La Birmanie a résolument rejeté cette décision. Traduire les généraux en justice est fondamental. Mais pour en finir avec les persécutions, il est indispensable de traiter les mécanismes qui ont permis de les porter et maintenir au pouvoir.

PROPOSITION DE STRATÉGIE PACIFIQUE DE RÉSOLUTION DU GENOCIDE

Le « Meurtre de membres du groupe », l’« Atteinte grave à l’intégrité physique ou mentale de membres du groupe », la « Soumission intentionnelle du groupe à des conditions d’existence devant entraîner sa destruction physique totale ou partielle », ou encore les « Mesures visant à entraver les naissances au sein du groupe » sont des actes non cumulatifs, qui commis dans l’intention de détruire, en tout ou en partie un groupe, constituent un crime de génocide selon le Statut de Rome de 1998. Pour lutter contre ce génocide, le Conseil de Sécurité doit adopter une résolution à l’encontre de la Birmanie sur le modèle de la résolution 181 du Conseil de sécurité de l’ONU relatif à la politique d’Apartheid en Afrique du Sud.

La Charte des Nations Unies donne compétence au Conseil de sécurité pour intervenir de manière coercitive contre tout ce qui peut menacer la paix. Depuis la guerre de Corée, l’interprétation de la Charte érige un droit de véto au profit des membres permanents en présence d’un seul vote négatif. Or, la mise en œuvre de mesures coercitives n’est recevable que dans le respect d’un autre principe fondamental, celui de l’égalité.

Force est de constater en l’espèce les limites de ce processus décisionnel.

Par ailleurs, une forte pression doit être exercée afin que la Chine cesse de se fournir en hydrocarbures en Birmanie, et ainsi de financer indirectement ce génocide. Il en va de même pour l’ensemble des multinationales implantées en Birmanie telles que Total ou Chevron, et tous les organismes, étatiques ou non, présents en Birmanie.

Etant précisé que cette problématique ne doit pas faire office de prétexte pour justifier l’intervention d’un pays tiers en Birmanie, qui ne ferait que légitimer le discours propagandiste du Pouvoir en place, et qui nourrirait le conflit, à l’instar des récentes expériences Syrienne et Libyenne.

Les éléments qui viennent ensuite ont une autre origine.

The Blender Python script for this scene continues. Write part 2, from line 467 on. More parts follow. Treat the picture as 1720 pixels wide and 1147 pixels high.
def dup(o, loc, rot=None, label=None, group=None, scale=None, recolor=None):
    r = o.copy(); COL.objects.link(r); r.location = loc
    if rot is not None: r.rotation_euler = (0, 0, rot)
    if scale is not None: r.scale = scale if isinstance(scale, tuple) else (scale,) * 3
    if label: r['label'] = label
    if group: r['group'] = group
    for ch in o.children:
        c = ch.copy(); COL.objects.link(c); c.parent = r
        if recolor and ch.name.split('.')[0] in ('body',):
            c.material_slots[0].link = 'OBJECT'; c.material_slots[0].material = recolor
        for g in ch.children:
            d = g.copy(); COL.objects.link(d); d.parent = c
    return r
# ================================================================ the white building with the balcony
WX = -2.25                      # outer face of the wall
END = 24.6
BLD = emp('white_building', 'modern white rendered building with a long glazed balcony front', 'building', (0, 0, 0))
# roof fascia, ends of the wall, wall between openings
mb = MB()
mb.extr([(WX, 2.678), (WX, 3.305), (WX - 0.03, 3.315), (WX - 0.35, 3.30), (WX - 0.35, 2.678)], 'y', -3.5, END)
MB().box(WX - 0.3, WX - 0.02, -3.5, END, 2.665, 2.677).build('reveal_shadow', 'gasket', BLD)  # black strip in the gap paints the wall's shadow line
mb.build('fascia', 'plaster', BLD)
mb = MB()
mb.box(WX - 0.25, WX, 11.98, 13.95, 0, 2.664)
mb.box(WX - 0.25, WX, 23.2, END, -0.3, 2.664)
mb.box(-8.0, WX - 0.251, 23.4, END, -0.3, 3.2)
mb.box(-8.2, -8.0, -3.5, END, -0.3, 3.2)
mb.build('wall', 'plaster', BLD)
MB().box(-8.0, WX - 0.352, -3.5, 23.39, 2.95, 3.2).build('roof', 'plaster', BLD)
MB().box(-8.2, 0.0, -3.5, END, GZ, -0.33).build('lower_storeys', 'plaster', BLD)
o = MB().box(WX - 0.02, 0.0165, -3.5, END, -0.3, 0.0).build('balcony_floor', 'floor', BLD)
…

Seules les forces d’interposition du Conseil de Sécurité seraient légitimes à intervenir, sous réserve de ne pas en dévoyer l’esprit. Aucune puissance étrangère ne doit tenter d’en tirer profit, notamment pour accroître ses parts de marché en matière énergétique sous couvert d’ingérence humanitaire. Le néocolonialisme doit cesser.

La Communauté internationale doit impérativement imposer un embargo portant sur les armes, les hydrocarbures et les minerais, et ce, jusqu’à la fin des persécutions et au rétablissement effectif des droits fondamentaux des Rohingyas et autres minorités ethniques persécutées dans le pays, notamment les peuples Kachin et Karen. Elle doit mettre en place un suivi régulier des conditions de vie de ces minorités, et s’assurer que le Gouvernement birman mette tous les moyens en œuvre pour en assurer le respect et mette un terme aux persécutions.

Enfin, le Gouvernement Birman doit impérativement permettre le respect du principe d’ingérence humanitaire, en levant toutes restrictions faites aux associations humanitaires venant au soutien des victimes.